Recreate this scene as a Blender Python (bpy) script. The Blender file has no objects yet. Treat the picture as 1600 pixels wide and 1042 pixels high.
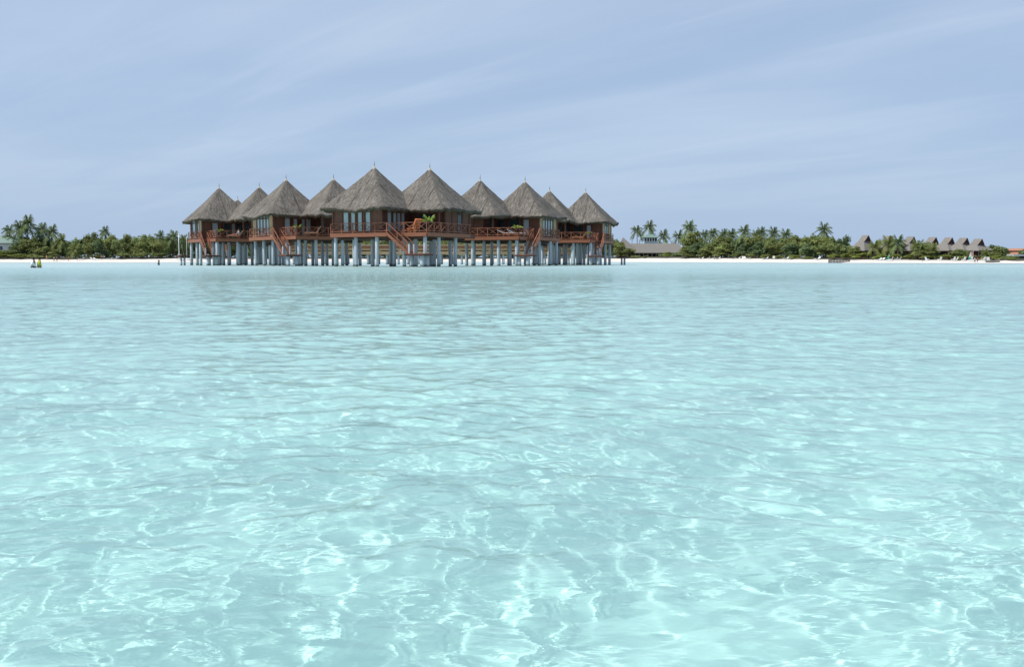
import bpy, math, random
import numpy as np
from mathutils import Vector, Matrix, Quaternion

S = bpy.context.scene
COL = S.collection
random.seed(11)
R = math.radians

# ------------------------------------------------------------------ camera, sky, sun, exposure
F = 1500.0          # focal length in pixels of the 1600 px wide photograph
CAMH = 0.55         # metres above the water
HORV = 407.5        # row of the horizon
cd = bpy.data.cameras.new('camera')
cam = bpy.data.objects.new('camera', cd)
COL.objects.link(cam)
S.camera = cam
cd.sensor_width = 36
cd.lens = 36 * F / 1600
cd.clip_start = 0.05
cd.clip_end = 20000
cam.location = (0, 0, CAMH)
cam.rotation_euler = (R(90) - math.atan((521 - HORV) / F), 0, 0)

SUN_AZ = R(-105)    # from +Y towards +X
SUN_EL = R(60)
world = bpy.data.worlds.new('World')
S.world = world
world.use_nodes = True
wn, wl = world.node_tree.nodes, world.node_tree.links
sky = wn.new('ShaderNodeTexSky')
sky.sky_type = 'NISHITA'
sky.sun_disc = False
sky.sun_elevation = SUN_EL
sky.sun_rotation = SUN_AZ
sky.dust_density = 0.6
sky.air_density = 1.0


def wmath(op, a, b=None, c=None):
    m = wn.new('ShaderNodeMath')
    m.operation = op
    for i, v in enumerate((a, b, c)):
        if v is None:
            continue
        if isinstance(v, (int, float)):
            m.inputs[i].default_value = v
        else:
            wl.new(v, m.inputs[i])
    return m.outputs[0]


tc = wn.new('ShaderNodeTexCoord')
sep = wn.new('ShaderNodeSeparateXYZ')
wl.new(tc.outputs['Generated'], sep.inputs[0])
zz = wmath('MAXIMUM', sep.outputs[2], 0.0)
den = wmath('ADD', zz, 0.10)
px_ = wmath('DIVIDE', sep.outputs[0], den)
py_ = wmath('DIVIDE', sep.outputs[1], den)
# cloud layer coordinates: along and across the streaks of high cirrus
al = wmath('SUBTRACT', wmath('MULTIPLY', px_, 0.74), wmath('MULTIPLY', py_, 0.67))
ac = wmath('ADD', wmath('MULTIPLY', px_, 0.67), wmath('MULTIPLY', py_, 0.74))


def wnoise(sa, sc, off, detail, rough, dist=0.0):
    cmb = wn.new('ShaderNodeCombineXYZ')
    wl.new(wmath('MULTIPLY', al, sa), cmb.inputs[0])
    wl.new(wmath('MULTIPLY_ADD', ac, sc, off), cmb.inputs[1])
    nz = wn.new('ShaderNodeTexNoise')
    nz.inputs['Scale'].default_value = 1.0
    nz.inputs['Detail'].default_value = detail
    nz.inputs['Roughness'].default_value = rough
    nz.inputs['Distortion'].default_value = dist
    wl.new(cmb.outputs[0], nz.inputs['Vector'])
    return nz.outputs[0]


def ramp01(v, lo, hi):
    m = wn.new('ShaderNodeMapRange')
    m.interpolation_type = 'SMOOTHSTEP'
    m.inputs[1].default_value = lo
    m.inputs[2].default_value = hi
    wl.new(v, m.inputs[0])
    return m.outputs[0]


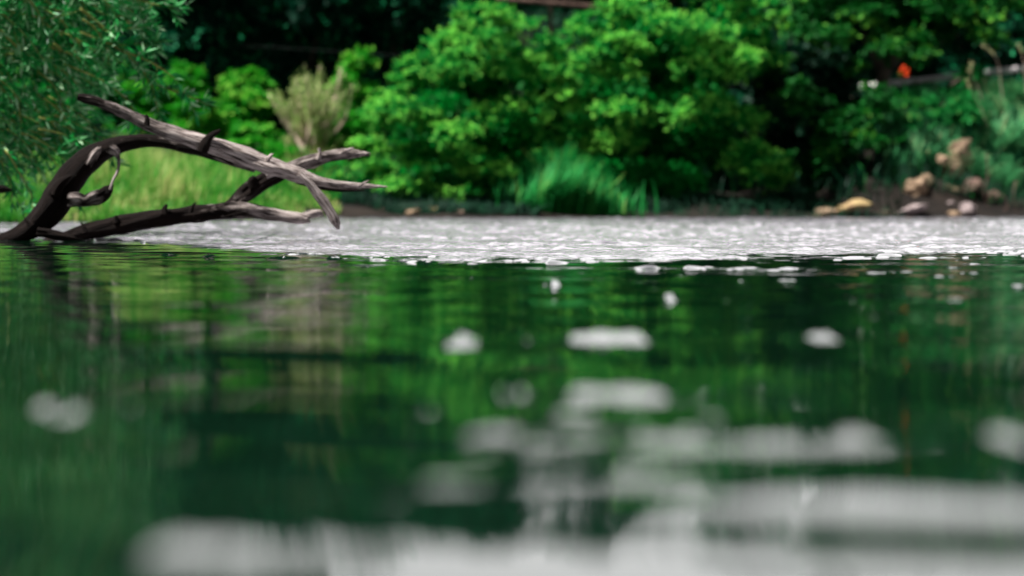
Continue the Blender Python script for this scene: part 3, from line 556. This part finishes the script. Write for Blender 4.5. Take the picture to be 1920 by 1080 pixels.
# dark wood behind everything: a few crowns, copied
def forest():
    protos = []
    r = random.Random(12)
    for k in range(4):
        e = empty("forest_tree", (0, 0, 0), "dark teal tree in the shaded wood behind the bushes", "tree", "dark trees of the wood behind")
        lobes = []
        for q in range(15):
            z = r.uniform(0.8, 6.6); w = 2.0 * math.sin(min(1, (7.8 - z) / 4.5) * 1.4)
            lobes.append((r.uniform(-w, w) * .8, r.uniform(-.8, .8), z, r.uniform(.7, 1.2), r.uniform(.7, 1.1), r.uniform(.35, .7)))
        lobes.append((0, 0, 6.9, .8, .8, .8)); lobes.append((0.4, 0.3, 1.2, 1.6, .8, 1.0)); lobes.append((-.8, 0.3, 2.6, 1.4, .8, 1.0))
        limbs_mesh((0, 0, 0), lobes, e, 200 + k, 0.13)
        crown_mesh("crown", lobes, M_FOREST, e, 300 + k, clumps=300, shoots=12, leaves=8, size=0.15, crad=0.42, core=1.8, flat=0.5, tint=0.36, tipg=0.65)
        protos.append(e)
    # (x px, distance, height in metres of the finished tree)
    spots = []
    for px in range(-420, 2500, 150):
        D = 50 + r.uniform(-2, 3)
        h = float(np.interp(px, [0, 250, 500, 850, 1200, 1700, 2000], [12.8, 12.4, 10.8, 7.6, 6.9, 7.2, 7.4])) * r.uniform(.96, 1.05)
        spots.append((px + r.uniform(-30, 30), D, h))
    for px in range(-500, 2600, 190):
        D = 57 + r.uniform(-2, 3)
        h = float(np.interp(px, [0, 250, 500, 850, 1200, 1700, 2000], [13.8, 13.4, 11.8, 8.4, 7.7, 8.0, 8.2])) * r.uniform(.96, 1.05)
        spots.append((px + r.uniform(-40, 40), D, h))
    for px, D, h in [(330, 45, 6.6), (560, 45.5, 6.4), (760, 45.5, 5.6), (1820, 44, 5.2), (1950, 43, 5.2), (1700, 45, 5.0), (2100, 43, 5.4), (150, 45, 6.6), (-60, 45, 6.6), (900, 48.2, 5.5), (1090, 48.6, 5.5), (1290, 46, 5.3), (1480, 44, 5.0), (1600, 44, 5.0)]:
        spots.append((px, D, h))
    used = [False] * 4
    for i, (px, D, h) in enumerate(spots):
        k = i % 4; c = at(px, 379, D); gz = float(ground_z(c[0], c[1]))
        if not used[k]: e = protos[k]; used[k] = True
        else:
            e = protos[k].copy(); S.collection.objects.link(e)
            for ch in protos[k].children:
                cc_ = ch.copy(); S.collection.objects.link(cc_); cc_.parent = e
        s = (h - gz * .8) / 7.9
        e.location = (c[0], c[1], gz - 0.1); e.scale = (s * r.uniform(.9, 1.15), s, s); e.rotation_euler = (0, 0, r.choice([0, r.uniform(-.5, .5)]))
forest()

# ------------------------------------------------------------------ willow
def willow():
    D = 16.2; r = random.Random(9); rn = np.random.default_rng(9)
    b = at(-330, 430, D + .6); b[2] = float(ground_z(b[0], b[1])) if ground_z(b[0], b[1]) > 0 else -0.3
    e = empty("willow_tree", b, "willow with slender silvery leaves overhanging the water from the left edge", "tree")
    tr = Acc(); hub = at(-300, 90, D + .5)
    V, Fq, a = tube([b, at(-340, 300, D + .6), at(-310, 190, D + .6), hub], [.20, .15, .12, .10], 14, 10, 0.07, 4); tr.add(V, Fq)
    main = []
    for (p, w) in [([(-300, 90), (-200, 10), (-60, -40), (90, -70)], .05), ([(-310, 190), (-220, 120), (-100, 60), (30, 30)], .045),
                   ([(-320, 260), (-230, 200), (-130, 180), (-20, 170)], .035), ([(-300, 90), (-260, -80), (-150, -220), (20, -300)], .05), ([(-330, 300), (-240, 290), (-150, 270), (-60, 260)], .03)]:
        P = [at(x, y, D + r.uniform(-.3, .3)) for x, y in p]; P[0] = at(p[0][0], p[0][1], D + .5)
        V, Fq, a = tube(P, [w, w * .8, w * .5, w * .25], 8, 6, 0.04, 3); tr.add(V, Fq)
    tr.build("trunk", M_BARK, e, off=b)
    tw = Acc(); LP = []; LA = []; LT = []
    def twig(pts, w, Dd, dens=1.0, lsz=1.0):
        P = [at(x, y, Dd + (i * 0.02)) for i, (x, y) in enumerate(pts)]
        k = len(P); R = np.linspace(w * 1.35, w * .4, k)
        V, Fq, a = tube(P, R, 6, 5, 0, 0); tw.add(V, Fq)
        C = catmull(np.array(P), 24); seglen = np.linalg.norm(np.diff(C, axis=0), axis=1).sum()
        n = int(seglen / 0.015 * dens); idx = rn.uniform(0, len(C) - 1.01, n); i0 = idx.astype(int); f = (idx - i0)[:, None]
        p = C[i0] * (1 - f) + C[i0 + 1] * f; T = unit(C[i0 + 1] - C[i0])
        ax = unit(T * .75 + rdir(rn, n) * .6 + np.array([0, 0, -.08]))
        LP.append(p); LA.append(ax); LT.append(rn.normal(.40, .26, n) + r.uniform(-.12, .12)); 
        # side sprigs
        for _ in range(int(seglen / .10 * dens)):
            i = rn.integers(0, len(C) - 2); q = C[i]; Td = unit(C[i + 1] - C[i])
            d = unit(Td * .8 + rdir(rn, 1)[0] * .8 + np.array([0, 0, -.15])); ln = rn.uniform(.06, .2)
            Q = [q, q + d * ln * .5, q + d * ln + [0, 0, -.03 * ln]]
            V, Fq, a = tube(Q, [w * .3, w * .25, w * .1], 6, 2, 0, 0); tw.add(V, Fq)
            m = int(ln / .009); tt = rn.uniform(.1, 1, m)[:, None]
            LP.append(q + d * ln * tt); LA.append(unit(d * .7 + rdir(rn, m) * .7)); LT.append(rn.normal(.45, .2, m) + .1)
    # twigs that stand out
    twig([(150, 15), (185, 45), (212, 72), (235, 98), (262, 128), (285, 152), (310, 165), (380, 190)], .009, D - .3, .8)
    twig([(285, 152), (288, 175), (295, 200), (305, 215)], .004, D - .3, 1.1)
    twig([(-40, 5), (20, 22), (60, 30), (100, 34), (150, 20)], .006, D - .3, .8)
    twig([(-30, 30), (0, 56), (28, 84), (50, 100), (75, 106)], .008, D - .4, .8)
    twig([(100, 215), (125, 225), (160, 240), (185, 252)], .005, D - .2, .8)
    twig([(200, 0), (240, 15), (262, 30), (290, 5)], .004, D, 1.)
    twig([(180, 55), (220, 58), (250, 52), (262, 55)], .004, D - .3, 1.5)
    twig([(190, 80), (225, 85), (255, 82), (275, 85)], .004, D - .3, 1.5)
    for q in [[(180, 20), (230, 34), (270, 60), (300, 95)], [(150, 60), (220, 90), (265, 130), (290, 180), (298, 225)], [(120, 120), (190, 150), (240, 190), (262, 235)], [(235, 98), (285, 118), (330, 150), (352, 185)],
              [(90, 180), (150, 215), (195, 260), (210, 300)], [(40, 250), (90, 290), (125, 335), (130, 370)], [(10, 280), (40, 330), (60, 370), (62, 400)], [(200, -20), (260, 0), (310, 12), (335, 14)], [(0, 300), (20, 345), (22, 385)]]:
        twig(q, .0045, D - .2 + r.uniform(-.3, .3), .9)
    # the curtain of branches
    for k in range(270):
        x0 = r.uniform(-230, 190); y0 = r.uniform(-170, 270)
        ang = r.gauss(0.8, .38); ln = r.uniform(80, 180)
        def edge(y): return np.interp(y, [-300, 0, 60, 100, 150, 200, 240, 290, 340, 380, 400], [330, 268, 255, 262, 250, 190, 190, 160, 125, 60, -40])
        pts = []; x, y = x0, y0; a_ = ang * .5
        for s in range(5):
            if x > edge(y) + r.uniform(-60, 30): break
            pts.append((x, y)); x += math.cos(a_) * ln / 4; y += math.sin(a_) * ln / 4; a_ += (ang * 1.6 - a_) * .25
        if len(pts) < 3 or y > 385: continue
        twig(pts, r.uniform(.003, .006), D + r.uniform(-.5, 1.2), .75)
    for k in range(150):      # the crown goes on above and left of what the photo shows
        x0 = r.uniform(-500, 200); y0 = r.uniform(-420, 0); twig([(x0, y0), (x0 + 50, y0 + 20), (x0 + 90, y0 + 60), (x0 + 110, y0 + 110)], .005, D + r.uniform(-.6, 1.4), .6)
    tw.build("branch", M_TWIG, e, off=b)
    P = np.vstack(LP); A_ = np.vstack(LA); T = np.clip(np.concatenate(LT), 0, 1); n = len(P)
    L_ = rn.uniform(.055, .12, n); nm = unit(rdir(rn, n) + np.array([-.1, -.1, .6]))
    V, Fq = leaf_quads(P - b, A_, nm, L_, L_ * rn.uniform(.17, .26, n))
    mesh("leaves", V, Fq, M_WILLOW, e, {"tint": np.repeat(T, 4)}, smooth=False)
    print("willow leaves", n)
willow()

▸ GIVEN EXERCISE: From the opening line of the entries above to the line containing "sky.air_density = 1.0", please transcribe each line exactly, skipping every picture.

▸ COMPLETED EXERCISE:
Recreate this scene as a Blender Python (bpy) script. The Blender file has no objects yet. Treat the picture as 1600 pixels wide and 1042 pixels high.
import bpy, math, random
import numpy as np
from mathutils import Vector, Matrix, Quaternion

S = bpy.context.scene
COL = S.collection
random.seed(11)
R = math.radians

# ------------------------------------------------------------------ camera, sky, sun, exposure
F = 1500.0          # focal length in pixels of the 1600 px wide photograph
CAMH = 0.55         # metres above the water
HORV = 407.5        # row of the horizon
cd = bpy.data.cameras.new('camera')
cam = bpy.data.objects.new('camera', cd)
COL.objects.link(cam)
S.camera = cam
cd.sensor_width = 36
cd.lens = 36 * F / 1600
cd.clip_start = 0.05
cd.clip_end = 20000
cam.location = (0, 0, CAMH)
cam.rotation_euler = (R(90) - math.atan((521 - HORV) / F), 0, 0)

SUN_AZ = R(-105)    # from +Y towards +X
SUN_EL = R(60)
world = bpy.data.worlds.new('World')
S.world = world
world.use_nodes = True
wn, wl = world.node_tree.nodes, world.node_tree.links
sky = wn.new('ShaderNodeTexSky')
sky.sky_type = 'NISHITA'
sky.sun_disc = False
sky.sun_elevation = SUN_EL
sky.sun_rotation = SUN_AZ
sky.dust_density = 0.6
sky.air_density = 1.0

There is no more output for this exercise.